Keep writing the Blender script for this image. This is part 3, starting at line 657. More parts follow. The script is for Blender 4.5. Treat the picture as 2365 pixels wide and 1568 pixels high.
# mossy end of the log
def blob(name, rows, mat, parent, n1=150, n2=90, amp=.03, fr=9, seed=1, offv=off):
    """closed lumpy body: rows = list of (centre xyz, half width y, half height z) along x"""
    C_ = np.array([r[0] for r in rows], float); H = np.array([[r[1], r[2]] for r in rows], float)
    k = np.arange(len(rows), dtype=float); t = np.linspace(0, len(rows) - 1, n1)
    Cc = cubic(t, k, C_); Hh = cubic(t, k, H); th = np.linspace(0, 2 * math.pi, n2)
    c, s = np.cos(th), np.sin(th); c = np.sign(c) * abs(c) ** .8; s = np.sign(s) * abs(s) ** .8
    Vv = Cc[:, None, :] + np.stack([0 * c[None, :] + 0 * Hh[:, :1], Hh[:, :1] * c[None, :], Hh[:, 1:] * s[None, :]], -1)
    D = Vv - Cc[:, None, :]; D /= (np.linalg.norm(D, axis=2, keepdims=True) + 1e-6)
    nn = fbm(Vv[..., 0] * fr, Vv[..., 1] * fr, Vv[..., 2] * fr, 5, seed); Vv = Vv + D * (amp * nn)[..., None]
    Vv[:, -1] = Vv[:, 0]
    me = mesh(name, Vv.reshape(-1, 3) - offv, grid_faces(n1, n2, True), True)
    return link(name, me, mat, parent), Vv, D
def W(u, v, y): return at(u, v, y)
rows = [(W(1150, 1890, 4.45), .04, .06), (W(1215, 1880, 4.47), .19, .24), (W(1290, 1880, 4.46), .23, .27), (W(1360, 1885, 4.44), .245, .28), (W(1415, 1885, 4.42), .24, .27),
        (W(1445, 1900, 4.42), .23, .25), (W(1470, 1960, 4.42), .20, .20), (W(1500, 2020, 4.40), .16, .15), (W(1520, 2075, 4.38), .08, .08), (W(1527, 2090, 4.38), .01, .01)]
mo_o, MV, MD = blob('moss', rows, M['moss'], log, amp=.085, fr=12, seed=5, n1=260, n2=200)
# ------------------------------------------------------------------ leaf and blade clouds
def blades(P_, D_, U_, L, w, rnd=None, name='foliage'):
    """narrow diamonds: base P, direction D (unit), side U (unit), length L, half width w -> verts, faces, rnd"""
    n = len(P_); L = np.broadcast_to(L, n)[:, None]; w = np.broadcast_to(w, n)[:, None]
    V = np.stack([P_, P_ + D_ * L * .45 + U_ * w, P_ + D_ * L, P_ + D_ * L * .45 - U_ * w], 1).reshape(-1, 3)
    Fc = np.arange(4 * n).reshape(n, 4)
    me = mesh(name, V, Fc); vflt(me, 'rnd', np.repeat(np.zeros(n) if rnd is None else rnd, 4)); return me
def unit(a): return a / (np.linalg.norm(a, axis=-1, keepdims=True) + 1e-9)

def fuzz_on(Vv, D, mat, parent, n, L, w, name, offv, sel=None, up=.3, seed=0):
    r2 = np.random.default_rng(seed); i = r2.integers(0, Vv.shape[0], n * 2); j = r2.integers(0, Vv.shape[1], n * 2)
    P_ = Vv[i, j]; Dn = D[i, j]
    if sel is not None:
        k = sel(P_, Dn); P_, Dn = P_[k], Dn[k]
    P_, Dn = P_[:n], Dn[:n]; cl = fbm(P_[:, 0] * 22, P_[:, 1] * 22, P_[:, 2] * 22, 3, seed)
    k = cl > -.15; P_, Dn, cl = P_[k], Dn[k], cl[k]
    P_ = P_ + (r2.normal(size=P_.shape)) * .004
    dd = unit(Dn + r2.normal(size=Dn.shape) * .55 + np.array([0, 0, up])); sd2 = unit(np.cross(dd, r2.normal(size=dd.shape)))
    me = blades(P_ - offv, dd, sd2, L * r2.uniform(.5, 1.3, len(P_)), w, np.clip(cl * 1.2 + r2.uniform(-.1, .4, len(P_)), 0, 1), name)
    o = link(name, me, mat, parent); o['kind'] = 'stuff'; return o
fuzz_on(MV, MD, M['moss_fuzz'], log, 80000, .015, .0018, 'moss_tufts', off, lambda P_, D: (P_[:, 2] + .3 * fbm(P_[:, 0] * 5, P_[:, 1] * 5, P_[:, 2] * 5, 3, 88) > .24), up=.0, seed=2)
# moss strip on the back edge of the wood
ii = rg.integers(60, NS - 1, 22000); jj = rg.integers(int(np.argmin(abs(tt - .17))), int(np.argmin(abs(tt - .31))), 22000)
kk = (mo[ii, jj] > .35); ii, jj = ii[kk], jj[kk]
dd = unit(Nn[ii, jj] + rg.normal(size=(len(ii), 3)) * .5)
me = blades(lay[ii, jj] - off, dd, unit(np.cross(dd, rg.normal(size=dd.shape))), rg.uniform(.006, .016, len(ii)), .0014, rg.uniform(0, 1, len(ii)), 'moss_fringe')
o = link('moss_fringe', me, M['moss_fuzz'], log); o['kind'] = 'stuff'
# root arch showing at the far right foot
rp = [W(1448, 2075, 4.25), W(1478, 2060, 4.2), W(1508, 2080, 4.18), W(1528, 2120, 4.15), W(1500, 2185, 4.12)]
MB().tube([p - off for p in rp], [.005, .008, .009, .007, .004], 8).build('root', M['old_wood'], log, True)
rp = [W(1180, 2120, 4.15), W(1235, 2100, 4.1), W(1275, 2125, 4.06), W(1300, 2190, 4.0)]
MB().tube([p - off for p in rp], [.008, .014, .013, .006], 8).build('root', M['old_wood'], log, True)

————

YOUR INSTRUCTIONS. Your task is to repeat each line of the material exactly.

FINAL ANSWER.
Keep writing the Blender script for this image. This is part 3, starting at line 657. More parts follow. The script is for Blender 4.5. Treat the picture as 2365 pixels wide and 1568 pixels high.
# mossy end of the log
def blob(name, rows, mat, parent, n1=150, n2=90, amp=.03, fr=9, seed=1, offv=off):
    """closed lumpy body: rows = list of (centre xyz, half width y, half height z) along x"""
    C_ = np.array([r[0] for r in rows], float); H = np.array([[r[1], r[2]] for r in rows], float)
    k = np.arange(len(rows), dtype=float); t = np.linspace(0, len(rows) - 1, n1)
    Cc = cubic(t, k, C_); Hh = cubic(t, k, H); th = np.linspace(0, 2 * math.pi, n2)
    c, s = np.cos(th), np.sin(th); c = np.sign(c) * abs(c) ** .8; s = np.sign(s) * abs(s) ** .8
    Vv = Cc[:, None, :] + np.stack([0 * c[None, :] + 0 * Hh[:, :1], Hh[:, :1] * c[None, :], Hh[:, 1:] * s[None, :]], -1)
    D = Vv - Cc[:, None, :]; D /= (np.linalg.norm(D, axis=2, keepdims=True) + 1e-6)
    nn = fbm(Vv[..., 0] * fr, Vv[..., 1] * fr, Vv[..., 2] * fr, 5, seed); Vv = Vv + D * (amp * nn)[..., None]
    Vv[:, -1] = Vv[:, 0]
    me = mesh(name, Vv.reshape(-1, 3) - offv, grid_faces(n1, n2, True), True)
    return link(name, me, mat, parent), Vv, D
def W(u, v, y): return at(u, v, y)
rows = [(W(1150, 1890, 4.45), .04, .06), (W(1215, 1880, 4.47), .19, .24), (W(1290, 1880, 4.46), .23, .27), (W(1360, 1885, 4.44), .245, .28), (W(1415, 1885, 4.42), .24, .27),
        (W(1445, 1900, 4.42), .23, .25), (W(1470, 1960, 4.42), .20, .20), (W(1500, 2020, 4.40), .16, .15), (W(1520, 2075, 4.38), .08, .08), (W(1527, 2090, 4.38), .01, .01)]
mo_o, MV, MD = blob('moss', rows, M['moss'], log, amp=.085, fr=12, seed=5, n1=260, n2=200)
# ------------------------------------------------------------------ leaf and blade clouds
def blades(P_, D_, U_, L, w, rnd=None, name='foliage'):
    """narrow diamonds: base P, direction D (unit), side U (unit), length L, half width w -> verts, faces, rnd"""
    n = len(P_); L = np.broadcast_to(L, n)[:, None]; w = np.broadcast_to(w, n)[:, None]
    V = np.stack([P_, P_ + D_ * L * .45 + U_ * w, P_ + D_ * L, P_ + D_ * L * .45 - U_ * w], 1).reshape(-1, 3)
    Fc = np.arange(4 * n).reshape(n, 4)
    me = mesh(name, V, Fc); vflt(me, 'rnd', np.repeat(np.zeros(n) if rnd is None else rnd, 4)); return me
def unit(a): return a / (np.linalg.norm(a, axis=-1, keepdims=True) + 1e-9)

def fuzz_on(Vv, D, mat, parent, n, L, w, name, offv, sel=None, up=.3, seed=0):
    r2 = np.random.default_rng(seed); i = r2.integers(0, Vv.shape[0], n * 2); j = r2.integers(0, Vv.shape[1], n * 2)
    P_ = Vv[i, j]; Dn = D[i, j]
    if sel is not None:
        k = sel(P_, Dn); P_, Dn = P_[k], Dn[k]
    P_, Dn = P_[:n], Dn[:n]; cl = fbm(P_[:, 0] * 22, P_[:, 1] * 22, P_[:, 2] * 22, 3, seed)
    k = cl > -.15; P_, Dn, cl = P_[k], Dn[k], cl[k]
    P_ = P_ + (r2.normal(size=P_.shape)) * .004
    dd = unit(Dn + r2.normal(size=Dn.shape) * .55 + np.array([0, 0, up])); sd2 = unit(np.cross(dd, r2.normal(size=dd.shape)))
    me = blades(P_ - offv, dd, sd2, L * r2.uniform(.5, 1.3, len(P_)), w, np.clip(cl * 1.2 + r2.uniform(-.1, .4, len(P_)), 0, 1), name)
    o = link(name, me, mat, parent); o['kind'] = 'stuff'; return o
fuzz_on(MV, MD, M['moss_fuzz'], log, 80000, .015, .0018, 'moss_tufts', off, lambda P_, D: (P_[:, 2] + .3 * fbm(P_[:, 0] * 5, P_[:, 1] * 5, P_[:, 2] * 5, 3, 88) > .24), up=.0, seed=2)
# moss strip on the back edge of the wood
ii = rg.integers(60, NS - 1, 22000); jj = rg.integers(int(np.argmin(abs(tt - .17))), int(np.argmin(abs(tt - .31))), 22000)
kk = (mo[ii, jj] > .35); ii, jj = ii[kk], jj[kk]
dd = unit(Nn[ii, jj] + rg.normal(size=(len(ii), 3)) * .5)
me = blades(lay[ii, jj] - off, dd, unit(np.cross(dd, rg.normal(size=dd.shape))), rg.uniform(.006, .016, len(ii)), .0014, rg.uniform(0, 1, len(ii)), 'moss_fringe')
o = link('moss_fringe', me, M['moss_fuzz'], log); o['kind'] = 'stuff'
# root arch showing at the far right foot
rp = [W(1448, 2075, 4.25), W(1478, 2060, 4.2), W(1508, 2080, 4.18), W(1528, 2120, 4.15), W(1500, 2185, 4.12)]
MB().tube([p - off for p in rp], [.005, .008, .009, .007, .004], 8).build('root', M['old_wood'], log, True)
rp = [W(1180, 2120, 4.15), W(1235, 2100, 4.1), W(1275, 2125, 4.06), W(1300, 2190, 4.0)]
MB().tube([p - off for p in rp], [.008, .014, .013, .006], 8).build('root', M['old_wood'], log, True)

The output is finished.